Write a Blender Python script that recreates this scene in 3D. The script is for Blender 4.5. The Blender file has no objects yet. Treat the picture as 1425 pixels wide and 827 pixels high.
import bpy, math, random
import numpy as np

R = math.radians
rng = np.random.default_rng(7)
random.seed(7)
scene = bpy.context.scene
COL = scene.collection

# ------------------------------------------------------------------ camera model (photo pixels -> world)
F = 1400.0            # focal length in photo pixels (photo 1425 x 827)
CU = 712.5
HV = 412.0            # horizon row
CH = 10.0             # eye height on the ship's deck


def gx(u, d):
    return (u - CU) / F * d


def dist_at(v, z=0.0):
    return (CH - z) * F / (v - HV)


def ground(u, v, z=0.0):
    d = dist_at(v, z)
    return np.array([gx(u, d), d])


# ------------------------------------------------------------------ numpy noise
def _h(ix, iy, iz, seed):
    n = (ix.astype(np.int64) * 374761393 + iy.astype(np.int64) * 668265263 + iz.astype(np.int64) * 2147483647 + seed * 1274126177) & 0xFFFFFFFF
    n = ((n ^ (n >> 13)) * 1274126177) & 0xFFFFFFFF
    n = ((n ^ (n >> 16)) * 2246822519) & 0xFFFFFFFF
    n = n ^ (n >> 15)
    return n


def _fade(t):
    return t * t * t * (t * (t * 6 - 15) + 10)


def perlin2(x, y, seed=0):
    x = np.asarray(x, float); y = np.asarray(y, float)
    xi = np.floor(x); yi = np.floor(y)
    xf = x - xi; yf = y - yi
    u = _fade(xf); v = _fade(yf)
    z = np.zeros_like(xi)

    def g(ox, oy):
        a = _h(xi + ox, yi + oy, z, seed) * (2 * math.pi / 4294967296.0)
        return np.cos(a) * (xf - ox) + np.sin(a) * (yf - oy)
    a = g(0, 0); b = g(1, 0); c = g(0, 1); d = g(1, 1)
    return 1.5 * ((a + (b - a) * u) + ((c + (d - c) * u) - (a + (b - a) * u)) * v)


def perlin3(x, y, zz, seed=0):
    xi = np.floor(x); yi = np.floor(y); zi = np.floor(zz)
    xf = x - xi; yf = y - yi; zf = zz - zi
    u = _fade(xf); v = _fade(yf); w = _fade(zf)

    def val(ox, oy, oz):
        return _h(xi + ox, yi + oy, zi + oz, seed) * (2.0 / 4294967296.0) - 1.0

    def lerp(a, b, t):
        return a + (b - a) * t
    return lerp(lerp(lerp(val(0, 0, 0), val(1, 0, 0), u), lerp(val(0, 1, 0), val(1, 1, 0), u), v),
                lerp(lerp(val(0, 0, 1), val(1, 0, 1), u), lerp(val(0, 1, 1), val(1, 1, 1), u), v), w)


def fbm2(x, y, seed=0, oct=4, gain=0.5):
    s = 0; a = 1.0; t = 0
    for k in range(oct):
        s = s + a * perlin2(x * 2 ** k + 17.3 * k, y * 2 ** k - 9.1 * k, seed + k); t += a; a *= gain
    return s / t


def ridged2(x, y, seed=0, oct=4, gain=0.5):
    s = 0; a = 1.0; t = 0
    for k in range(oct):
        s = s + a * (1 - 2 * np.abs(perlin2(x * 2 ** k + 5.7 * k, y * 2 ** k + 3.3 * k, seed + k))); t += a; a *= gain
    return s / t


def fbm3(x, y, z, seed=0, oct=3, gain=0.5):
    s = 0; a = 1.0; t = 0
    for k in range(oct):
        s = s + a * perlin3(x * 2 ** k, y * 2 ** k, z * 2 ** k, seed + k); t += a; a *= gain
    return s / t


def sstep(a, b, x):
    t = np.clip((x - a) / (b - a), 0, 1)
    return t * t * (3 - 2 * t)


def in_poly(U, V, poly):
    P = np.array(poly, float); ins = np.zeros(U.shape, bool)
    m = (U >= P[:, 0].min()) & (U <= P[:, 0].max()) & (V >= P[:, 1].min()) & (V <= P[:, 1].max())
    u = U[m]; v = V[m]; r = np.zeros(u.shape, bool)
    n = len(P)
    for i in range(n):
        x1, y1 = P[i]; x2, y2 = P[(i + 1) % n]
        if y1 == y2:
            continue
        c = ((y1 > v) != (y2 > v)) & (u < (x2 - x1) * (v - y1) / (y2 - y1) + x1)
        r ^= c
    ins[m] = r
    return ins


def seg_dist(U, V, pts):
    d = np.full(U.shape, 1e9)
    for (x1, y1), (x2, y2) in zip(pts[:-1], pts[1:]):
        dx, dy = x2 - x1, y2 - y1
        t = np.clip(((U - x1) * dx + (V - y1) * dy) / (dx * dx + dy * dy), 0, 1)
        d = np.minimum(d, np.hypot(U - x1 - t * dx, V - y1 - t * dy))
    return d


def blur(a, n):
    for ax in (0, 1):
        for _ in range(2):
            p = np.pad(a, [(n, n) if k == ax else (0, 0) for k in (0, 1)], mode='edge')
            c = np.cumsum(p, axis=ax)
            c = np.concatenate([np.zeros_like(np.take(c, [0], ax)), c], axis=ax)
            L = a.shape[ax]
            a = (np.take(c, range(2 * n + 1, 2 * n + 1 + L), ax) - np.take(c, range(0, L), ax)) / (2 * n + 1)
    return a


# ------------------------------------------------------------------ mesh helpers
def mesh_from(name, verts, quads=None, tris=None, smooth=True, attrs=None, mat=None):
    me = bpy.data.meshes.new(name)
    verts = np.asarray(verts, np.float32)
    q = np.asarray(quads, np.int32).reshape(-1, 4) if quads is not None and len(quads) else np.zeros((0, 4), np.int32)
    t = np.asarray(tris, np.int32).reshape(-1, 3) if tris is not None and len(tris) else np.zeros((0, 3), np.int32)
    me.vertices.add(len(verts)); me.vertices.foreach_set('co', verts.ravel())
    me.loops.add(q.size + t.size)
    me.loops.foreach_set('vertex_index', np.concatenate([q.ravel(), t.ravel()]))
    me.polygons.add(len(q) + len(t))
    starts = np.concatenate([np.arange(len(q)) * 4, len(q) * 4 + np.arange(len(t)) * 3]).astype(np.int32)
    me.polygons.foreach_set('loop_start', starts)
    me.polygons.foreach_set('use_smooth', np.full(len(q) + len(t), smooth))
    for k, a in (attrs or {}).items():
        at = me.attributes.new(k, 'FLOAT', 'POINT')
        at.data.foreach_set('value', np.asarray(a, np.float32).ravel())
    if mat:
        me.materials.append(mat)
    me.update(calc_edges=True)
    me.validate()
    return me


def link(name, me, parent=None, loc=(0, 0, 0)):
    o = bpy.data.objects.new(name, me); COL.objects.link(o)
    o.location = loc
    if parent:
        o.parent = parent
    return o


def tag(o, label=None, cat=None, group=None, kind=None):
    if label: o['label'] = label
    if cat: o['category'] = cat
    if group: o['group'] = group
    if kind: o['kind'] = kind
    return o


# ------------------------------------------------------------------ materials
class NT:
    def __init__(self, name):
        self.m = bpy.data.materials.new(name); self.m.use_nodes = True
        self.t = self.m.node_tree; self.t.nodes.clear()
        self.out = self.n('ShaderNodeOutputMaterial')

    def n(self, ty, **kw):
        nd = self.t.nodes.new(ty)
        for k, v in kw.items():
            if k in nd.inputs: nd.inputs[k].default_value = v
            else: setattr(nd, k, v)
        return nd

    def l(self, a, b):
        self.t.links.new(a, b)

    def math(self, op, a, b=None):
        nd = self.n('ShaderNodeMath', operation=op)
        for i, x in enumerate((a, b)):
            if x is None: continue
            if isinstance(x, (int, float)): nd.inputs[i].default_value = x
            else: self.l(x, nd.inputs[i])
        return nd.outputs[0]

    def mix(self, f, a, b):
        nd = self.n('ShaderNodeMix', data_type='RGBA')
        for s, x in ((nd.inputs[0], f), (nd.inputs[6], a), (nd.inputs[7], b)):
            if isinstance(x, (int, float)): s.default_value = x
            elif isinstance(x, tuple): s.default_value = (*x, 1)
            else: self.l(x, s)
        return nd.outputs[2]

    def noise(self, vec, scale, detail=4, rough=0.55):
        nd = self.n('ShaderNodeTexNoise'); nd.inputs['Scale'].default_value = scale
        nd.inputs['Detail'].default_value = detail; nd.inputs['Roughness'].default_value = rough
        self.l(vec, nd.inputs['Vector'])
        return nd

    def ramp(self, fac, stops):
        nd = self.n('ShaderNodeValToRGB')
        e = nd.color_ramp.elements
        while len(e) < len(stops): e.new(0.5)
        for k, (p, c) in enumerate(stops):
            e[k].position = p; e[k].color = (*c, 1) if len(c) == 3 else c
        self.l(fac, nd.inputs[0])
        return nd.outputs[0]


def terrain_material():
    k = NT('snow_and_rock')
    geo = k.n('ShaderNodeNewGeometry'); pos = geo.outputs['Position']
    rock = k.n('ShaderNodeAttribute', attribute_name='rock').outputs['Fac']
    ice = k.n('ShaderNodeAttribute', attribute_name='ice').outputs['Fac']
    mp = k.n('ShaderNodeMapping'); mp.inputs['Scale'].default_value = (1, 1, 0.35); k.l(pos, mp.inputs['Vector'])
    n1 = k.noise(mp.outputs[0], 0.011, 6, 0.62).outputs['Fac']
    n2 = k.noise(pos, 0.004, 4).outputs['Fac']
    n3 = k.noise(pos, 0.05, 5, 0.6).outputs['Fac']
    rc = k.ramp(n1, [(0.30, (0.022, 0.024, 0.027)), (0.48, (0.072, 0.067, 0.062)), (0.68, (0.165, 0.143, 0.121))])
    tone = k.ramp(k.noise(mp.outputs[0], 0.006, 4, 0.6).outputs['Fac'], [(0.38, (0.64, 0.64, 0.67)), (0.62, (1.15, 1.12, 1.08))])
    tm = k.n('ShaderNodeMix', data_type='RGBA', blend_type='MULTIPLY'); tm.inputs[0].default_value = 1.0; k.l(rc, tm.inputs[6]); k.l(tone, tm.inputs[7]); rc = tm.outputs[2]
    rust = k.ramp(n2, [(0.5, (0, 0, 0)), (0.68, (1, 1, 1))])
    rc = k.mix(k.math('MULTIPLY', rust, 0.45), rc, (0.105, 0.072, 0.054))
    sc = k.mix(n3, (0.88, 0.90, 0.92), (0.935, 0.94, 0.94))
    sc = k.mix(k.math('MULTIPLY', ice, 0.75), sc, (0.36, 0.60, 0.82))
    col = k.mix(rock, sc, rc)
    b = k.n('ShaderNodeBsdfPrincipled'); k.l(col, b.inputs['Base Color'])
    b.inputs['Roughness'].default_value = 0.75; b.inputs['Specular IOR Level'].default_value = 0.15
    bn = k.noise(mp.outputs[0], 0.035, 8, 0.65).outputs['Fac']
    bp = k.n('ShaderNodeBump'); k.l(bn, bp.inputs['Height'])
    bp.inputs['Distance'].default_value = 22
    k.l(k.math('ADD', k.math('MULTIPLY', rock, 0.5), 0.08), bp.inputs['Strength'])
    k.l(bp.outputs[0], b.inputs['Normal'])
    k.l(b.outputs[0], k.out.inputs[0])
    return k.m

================

→ **SET PROBLEM**: Extract all lines from the material above that include the word "MULTIPLY".

→ **COMPLETE ANSWER**:
    tm = k.n('ShaderNodeMix', data_type='RGBA', blend_type='MULTIPLY'); tm.inputs[0].default_value = 1.0; k.l(rc, tm.inputs[6]); k.l(tone, tm.inputs[7]); rc = tm.outputs[2]
    rc = k.mix(k.math('MULTIPLY', rust, 0.45), rc, (0.105, 0.072, 0.054))
    sc = k.mix(k.math('MULTIPLY', ice, 0.75), sc, (0.36, 0.60, 0.82))
    k.l(k.math('ADD', k.math('MULTIPLY', rock, 0.5), 0.08), bp.inputs['Strength'])